III. Magnuson-Moss Warranty Act
Wheeler concedes that if his underlying state law breach of express warranty claim is dismissed, the claim under the Magnuson-Moss Warranty Act, 15 U.S.C § 2301, et seq. , must also be dismissed. Accordingly, the Court grants Subaru's motion to dismiss this claim.
IV. Unjust Enrichment
The Complaint also pleads in the alternative that the breach of warranty amounts to unjust enrichment for Subaru. Subaru argues that the Warranty provides an adequate legal remedy, so Wheeler cannot bring an alternative equitable claim and his unjust enrichment claim must be dismissed. Drobnak is instructive on this issue. In Drobnak , after the Eighth Circuit determined that the breach of express warranty claim should be dismissed for failure to provide pre-suit notice, it affirmed dismissal of the plaintiff's unjust enrichment claim. Drobnak , 561 F.3d at 787. The "plaintiffs would have had an adequate legal remedy against [the defendant] if they had adhered to the statutory notice .... The district court thus properly dismissed the claim for equitable relief." Id. (citing ServiceMaster of St. Cloud v. GAB Bus. Servs., Inc. , 544 N.W.2d 302, 305 (Minn. 1996) (barring equitable recovery for failure to follow statutory or constitutional requirements to perfect a mechanic's lien)). Here, Wheeler failed to comply with the statutory pre-suit notice, so his equitable claim for unjust enrichment must also be dismissed.
V. Declaratory Judgment
The Complaint brings a claim in the alternative for a declaration that the Crosstrek paint is defective and the defect is covered by the Warranty. Subaru argues the relief requested for this claim would have the same effect as a judgment on the merits of Wheeler's claim for breach of warranty and is therefore duplicative. See MASTR Asset Backed Sec. Tr. 2006-HE3 ex rel. U.S. Bank Nat'l Ass'n v. WMC Mortg. Corp. , 843 F. Supp. 2d 996, 1001 (D. Minn. 2012) (dismissing a declaratory judgment request because asking for a declaration that the contract was breached was duplicative of a breach of contract claim). The Court agrees, and as such, grants Subaru's motion to dismiss this claim.

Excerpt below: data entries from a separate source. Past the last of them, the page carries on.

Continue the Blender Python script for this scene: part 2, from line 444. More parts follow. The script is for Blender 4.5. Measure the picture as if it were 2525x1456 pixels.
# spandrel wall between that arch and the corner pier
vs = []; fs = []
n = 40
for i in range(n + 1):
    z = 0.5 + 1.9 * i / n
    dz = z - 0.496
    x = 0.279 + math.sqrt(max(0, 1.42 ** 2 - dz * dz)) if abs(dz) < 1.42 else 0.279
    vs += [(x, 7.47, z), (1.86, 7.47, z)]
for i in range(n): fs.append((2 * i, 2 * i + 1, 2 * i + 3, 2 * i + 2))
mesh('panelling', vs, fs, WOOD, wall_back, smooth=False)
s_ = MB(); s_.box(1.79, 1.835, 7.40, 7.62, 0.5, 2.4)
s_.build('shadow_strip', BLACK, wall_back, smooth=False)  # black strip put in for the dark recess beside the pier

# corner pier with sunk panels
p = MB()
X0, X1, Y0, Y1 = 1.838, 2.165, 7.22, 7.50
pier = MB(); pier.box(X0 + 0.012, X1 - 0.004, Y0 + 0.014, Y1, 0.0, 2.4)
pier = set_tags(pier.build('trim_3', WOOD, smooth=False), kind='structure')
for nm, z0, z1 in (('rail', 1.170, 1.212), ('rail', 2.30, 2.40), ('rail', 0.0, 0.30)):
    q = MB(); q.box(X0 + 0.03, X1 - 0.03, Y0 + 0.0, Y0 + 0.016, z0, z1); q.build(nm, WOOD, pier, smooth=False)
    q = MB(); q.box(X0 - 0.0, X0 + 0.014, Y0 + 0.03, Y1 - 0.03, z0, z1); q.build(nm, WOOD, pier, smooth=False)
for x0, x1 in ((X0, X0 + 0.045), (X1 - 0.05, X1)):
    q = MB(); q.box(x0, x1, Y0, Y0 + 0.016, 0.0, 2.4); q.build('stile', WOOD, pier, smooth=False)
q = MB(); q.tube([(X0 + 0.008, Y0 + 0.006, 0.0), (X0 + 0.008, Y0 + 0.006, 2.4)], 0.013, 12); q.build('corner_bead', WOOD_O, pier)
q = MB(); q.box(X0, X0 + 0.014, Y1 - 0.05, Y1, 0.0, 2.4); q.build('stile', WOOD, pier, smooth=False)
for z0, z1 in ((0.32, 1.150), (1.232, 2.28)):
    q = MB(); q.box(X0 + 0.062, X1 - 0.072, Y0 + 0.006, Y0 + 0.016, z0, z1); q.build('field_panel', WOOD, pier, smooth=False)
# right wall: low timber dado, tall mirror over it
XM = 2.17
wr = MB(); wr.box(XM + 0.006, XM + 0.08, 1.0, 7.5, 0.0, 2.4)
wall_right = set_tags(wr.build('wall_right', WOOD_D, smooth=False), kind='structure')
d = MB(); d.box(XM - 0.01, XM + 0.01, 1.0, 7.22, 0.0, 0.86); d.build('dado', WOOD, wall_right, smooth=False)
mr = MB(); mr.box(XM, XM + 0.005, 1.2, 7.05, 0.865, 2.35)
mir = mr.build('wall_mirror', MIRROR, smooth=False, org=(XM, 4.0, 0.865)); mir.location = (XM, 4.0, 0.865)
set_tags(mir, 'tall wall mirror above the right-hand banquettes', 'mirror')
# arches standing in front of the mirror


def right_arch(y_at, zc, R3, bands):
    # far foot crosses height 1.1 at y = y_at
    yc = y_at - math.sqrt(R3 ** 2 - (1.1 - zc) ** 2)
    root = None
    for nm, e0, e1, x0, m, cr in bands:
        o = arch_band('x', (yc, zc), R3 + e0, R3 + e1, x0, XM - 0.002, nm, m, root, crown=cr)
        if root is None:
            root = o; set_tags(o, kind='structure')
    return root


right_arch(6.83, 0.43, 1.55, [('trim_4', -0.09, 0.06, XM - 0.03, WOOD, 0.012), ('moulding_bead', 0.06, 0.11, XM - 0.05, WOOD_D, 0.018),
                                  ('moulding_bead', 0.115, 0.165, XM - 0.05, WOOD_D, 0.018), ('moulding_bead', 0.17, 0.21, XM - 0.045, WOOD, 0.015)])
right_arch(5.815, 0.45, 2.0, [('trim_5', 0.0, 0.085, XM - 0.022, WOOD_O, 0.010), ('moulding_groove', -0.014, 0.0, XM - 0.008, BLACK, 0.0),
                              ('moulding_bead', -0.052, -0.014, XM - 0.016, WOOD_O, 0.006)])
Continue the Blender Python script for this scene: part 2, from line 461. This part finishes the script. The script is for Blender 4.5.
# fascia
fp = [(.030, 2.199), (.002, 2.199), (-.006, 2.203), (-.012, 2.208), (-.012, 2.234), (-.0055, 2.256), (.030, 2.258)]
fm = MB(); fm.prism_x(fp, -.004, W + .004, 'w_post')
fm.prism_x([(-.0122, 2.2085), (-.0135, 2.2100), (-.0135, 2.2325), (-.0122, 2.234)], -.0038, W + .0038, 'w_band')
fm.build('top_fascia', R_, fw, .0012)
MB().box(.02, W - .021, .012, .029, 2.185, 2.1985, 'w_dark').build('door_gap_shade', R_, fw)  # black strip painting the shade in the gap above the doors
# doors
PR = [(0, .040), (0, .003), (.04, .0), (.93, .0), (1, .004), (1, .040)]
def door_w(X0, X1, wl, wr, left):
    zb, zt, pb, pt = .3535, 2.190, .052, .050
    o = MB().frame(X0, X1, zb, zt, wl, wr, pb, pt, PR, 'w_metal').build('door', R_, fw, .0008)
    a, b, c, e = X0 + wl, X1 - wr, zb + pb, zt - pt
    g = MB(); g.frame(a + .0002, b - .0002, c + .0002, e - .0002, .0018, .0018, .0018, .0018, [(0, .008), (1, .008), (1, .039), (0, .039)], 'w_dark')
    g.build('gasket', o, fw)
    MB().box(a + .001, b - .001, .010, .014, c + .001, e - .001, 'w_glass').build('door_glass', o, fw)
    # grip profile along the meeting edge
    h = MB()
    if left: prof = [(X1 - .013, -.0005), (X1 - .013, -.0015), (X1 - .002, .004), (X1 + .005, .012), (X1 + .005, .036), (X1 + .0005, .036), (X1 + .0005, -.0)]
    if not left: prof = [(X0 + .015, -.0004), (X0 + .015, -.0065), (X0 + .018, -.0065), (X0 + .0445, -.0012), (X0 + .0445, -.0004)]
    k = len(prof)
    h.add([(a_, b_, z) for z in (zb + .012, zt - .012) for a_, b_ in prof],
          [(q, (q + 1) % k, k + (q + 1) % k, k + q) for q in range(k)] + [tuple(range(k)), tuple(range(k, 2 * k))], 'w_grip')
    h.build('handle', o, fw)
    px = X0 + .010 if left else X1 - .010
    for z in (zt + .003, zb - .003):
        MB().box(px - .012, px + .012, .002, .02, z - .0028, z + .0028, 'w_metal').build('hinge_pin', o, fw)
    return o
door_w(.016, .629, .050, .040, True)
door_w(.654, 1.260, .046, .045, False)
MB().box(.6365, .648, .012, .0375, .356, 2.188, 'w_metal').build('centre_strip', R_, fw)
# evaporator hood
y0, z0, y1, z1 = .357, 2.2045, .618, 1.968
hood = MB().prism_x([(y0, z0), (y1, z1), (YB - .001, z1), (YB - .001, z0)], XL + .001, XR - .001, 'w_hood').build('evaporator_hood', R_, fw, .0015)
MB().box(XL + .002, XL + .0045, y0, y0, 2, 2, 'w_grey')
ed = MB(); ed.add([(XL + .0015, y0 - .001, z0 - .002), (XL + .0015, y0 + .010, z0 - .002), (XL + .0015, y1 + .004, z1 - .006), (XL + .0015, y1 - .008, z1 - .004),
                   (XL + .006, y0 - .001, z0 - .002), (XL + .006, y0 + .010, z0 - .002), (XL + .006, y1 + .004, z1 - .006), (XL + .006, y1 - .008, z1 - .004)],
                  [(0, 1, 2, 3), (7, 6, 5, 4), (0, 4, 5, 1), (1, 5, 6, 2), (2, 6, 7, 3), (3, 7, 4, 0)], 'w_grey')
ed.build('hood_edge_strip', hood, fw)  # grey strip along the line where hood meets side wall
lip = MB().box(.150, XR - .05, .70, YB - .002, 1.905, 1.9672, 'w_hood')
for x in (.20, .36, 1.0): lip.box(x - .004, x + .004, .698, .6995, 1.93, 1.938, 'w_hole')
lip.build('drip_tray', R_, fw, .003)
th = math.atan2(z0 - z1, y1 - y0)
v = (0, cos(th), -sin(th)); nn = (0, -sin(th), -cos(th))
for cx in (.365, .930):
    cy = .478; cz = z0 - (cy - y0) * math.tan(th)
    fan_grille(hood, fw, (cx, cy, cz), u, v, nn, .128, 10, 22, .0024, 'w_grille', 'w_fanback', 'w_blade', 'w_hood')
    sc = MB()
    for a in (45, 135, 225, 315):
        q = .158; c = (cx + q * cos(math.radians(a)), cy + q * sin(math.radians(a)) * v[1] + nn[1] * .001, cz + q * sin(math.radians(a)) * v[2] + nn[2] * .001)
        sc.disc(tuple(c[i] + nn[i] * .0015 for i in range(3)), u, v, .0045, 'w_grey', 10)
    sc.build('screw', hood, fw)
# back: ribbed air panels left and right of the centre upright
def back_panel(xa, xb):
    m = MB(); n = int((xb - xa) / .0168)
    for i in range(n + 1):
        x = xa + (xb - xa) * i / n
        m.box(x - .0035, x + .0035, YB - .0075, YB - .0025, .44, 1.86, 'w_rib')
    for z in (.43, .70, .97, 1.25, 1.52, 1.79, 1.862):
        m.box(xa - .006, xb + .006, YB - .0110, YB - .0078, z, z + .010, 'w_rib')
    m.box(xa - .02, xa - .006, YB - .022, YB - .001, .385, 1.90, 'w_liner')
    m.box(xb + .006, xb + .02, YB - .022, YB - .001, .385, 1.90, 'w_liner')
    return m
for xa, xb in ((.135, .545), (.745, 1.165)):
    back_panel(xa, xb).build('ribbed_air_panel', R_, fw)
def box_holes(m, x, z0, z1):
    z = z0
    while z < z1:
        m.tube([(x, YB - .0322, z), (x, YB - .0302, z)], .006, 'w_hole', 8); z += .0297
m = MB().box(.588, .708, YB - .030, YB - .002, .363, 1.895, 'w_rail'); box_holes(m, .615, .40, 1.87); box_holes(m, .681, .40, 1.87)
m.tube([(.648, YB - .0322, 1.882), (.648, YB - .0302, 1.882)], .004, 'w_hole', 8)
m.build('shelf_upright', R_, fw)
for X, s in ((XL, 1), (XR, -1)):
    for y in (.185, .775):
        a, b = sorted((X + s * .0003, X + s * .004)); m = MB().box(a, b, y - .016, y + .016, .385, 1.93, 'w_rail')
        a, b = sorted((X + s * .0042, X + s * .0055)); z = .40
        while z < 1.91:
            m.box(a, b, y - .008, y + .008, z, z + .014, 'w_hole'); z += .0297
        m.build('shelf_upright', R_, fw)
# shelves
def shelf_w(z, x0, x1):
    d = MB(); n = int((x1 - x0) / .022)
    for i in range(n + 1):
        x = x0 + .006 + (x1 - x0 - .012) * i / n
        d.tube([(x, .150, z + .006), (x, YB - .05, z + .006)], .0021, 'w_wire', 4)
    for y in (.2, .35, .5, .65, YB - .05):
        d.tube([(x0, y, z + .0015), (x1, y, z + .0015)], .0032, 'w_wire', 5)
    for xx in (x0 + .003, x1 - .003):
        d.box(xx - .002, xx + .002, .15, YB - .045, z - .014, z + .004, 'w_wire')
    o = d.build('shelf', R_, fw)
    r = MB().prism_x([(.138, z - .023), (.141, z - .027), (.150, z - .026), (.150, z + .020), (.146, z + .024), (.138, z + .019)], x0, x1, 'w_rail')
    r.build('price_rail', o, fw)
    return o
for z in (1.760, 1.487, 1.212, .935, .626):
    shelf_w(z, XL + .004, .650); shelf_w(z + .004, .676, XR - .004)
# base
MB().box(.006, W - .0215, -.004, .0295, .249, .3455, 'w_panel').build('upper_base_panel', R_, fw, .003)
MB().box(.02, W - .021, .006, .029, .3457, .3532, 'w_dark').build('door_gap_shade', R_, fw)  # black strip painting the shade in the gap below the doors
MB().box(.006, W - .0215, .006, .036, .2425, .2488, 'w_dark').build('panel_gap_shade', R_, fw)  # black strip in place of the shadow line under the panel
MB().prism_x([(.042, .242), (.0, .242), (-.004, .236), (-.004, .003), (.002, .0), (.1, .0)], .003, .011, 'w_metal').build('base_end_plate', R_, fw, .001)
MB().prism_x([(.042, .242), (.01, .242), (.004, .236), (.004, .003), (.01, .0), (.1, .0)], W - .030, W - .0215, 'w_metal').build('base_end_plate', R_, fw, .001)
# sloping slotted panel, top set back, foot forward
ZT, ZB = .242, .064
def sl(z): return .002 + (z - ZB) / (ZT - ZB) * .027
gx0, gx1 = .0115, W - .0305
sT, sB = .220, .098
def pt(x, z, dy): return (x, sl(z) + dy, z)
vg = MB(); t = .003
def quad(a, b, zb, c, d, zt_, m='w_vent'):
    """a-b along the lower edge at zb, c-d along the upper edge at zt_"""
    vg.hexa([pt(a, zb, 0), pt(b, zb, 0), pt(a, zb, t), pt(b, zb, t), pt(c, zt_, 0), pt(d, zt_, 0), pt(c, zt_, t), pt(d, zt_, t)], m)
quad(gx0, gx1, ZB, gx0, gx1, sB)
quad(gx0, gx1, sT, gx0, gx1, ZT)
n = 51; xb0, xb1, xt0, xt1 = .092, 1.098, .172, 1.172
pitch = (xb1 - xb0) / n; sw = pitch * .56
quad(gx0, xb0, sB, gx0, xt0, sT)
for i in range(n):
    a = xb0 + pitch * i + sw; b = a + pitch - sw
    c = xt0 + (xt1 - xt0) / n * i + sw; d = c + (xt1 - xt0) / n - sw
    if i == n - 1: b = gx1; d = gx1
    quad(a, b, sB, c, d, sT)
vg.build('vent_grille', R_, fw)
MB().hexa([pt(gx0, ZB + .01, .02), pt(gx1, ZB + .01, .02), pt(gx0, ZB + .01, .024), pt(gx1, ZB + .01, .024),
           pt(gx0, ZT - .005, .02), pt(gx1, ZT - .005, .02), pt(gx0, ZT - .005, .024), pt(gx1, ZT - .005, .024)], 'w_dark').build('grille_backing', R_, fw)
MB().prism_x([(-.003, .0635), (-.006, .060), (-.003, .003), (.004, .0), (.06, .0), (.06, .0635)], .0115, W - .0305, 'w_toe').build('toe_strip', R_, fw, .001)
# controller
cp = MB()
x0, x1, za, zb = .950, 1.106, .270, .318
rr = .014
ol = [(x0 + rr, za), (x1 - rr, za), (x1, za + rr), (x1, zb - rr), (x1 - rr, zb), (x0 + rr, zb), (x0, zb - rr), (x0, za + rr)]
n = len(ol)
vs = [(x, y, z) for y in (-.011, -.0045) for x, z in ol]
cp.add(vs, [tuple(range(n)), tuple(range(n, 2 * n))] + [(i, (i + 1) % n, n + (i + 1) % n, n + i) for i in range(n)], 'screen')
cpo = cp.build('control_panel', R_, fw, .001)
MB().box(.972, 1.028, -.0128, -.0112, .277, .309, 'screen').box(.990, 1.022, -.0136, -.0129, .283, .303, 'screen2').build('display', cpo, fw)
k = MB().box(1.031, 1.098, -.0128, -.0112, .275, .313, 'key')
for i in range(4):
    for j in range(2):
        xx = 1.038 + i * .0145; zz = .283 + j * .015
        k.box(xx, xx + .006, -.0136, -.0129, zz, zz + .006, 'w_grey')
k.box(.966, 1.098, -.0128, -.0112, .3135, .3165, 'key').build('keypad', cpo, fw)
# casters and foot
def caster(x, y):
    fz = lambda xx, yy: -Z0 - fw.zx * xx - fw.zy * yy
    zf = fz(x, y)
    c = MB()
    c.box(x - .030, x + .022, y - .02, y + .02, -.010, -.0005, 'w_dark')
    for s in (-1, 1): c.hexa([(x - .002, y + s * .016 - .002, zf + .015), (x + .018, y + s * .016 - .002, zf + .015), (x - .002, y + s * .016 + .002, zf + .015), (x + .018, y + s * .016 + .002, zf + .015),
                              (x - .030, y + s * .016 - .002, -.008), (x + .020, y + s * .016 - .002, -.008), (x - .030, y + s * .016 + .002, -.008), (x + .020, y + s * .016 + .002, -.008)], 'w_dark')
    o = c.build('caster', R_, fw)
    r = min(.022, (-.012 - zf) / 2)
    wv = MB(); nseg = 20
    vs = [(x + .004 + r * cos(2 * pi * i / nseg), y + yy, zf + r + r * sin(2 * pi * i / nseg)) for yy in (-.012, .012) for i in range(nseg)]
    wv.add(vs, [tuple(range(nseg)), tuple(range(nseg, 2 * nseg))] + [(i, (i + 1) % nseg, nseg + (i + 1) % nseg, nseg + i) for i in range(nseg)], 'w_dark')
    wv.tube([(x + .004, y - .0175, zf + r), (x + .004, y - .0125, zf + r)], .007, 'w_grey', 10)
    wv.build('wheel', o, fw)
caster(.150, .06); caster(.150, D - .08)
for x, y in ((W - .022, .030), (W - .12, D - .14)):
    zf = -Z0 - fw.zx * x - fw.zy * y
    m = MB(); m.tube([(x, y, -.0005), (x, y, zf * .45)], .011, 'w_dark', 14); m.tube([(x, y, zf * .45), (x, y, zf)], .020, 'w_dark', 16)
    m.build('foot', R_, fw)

VI. Dismissal Without Prejudice
Subaru moved to dismiss all the claims in the Complaint with prejudice. Motions to dismiss "are generally without prejudice[ ] where there is no evidence of persistent pleading failures." Finnegan v. Suntrust Mortg. , 140 F. Supp. 3d 819, 832 (D. Minn. 2015) (citation and quotation marks omitted). Subaru argues the Complaint meets the requirements for dismissal with prejudice because Wheeler had a chance to amend his pleadings after Subaru moved to dismiss the original complaint and he failed to do so. Instead of responding to the motion to dismiss the original complaint, Wheeler filed the Complaint under an agreement with Subaru. As such, the Court has never weighed in on any pleading failures and it is unclear that Wheeler would be unable to cure the identified failure. The Court will grant the motion to dismiss without prejudice.
CONCLUSION
Based on the foregoing and on all the files, records, and proceedings herein, IT IS HEREBY ORDERED THAT:
1. Defendant's motion to dismiss (ECF No. 25) is GRANTED; and
2. Plaintiff's claims are DISMISSED WITHOUT PREJUDICE.
LET JUDGMENT BE ENTERED ACCORDINGLY.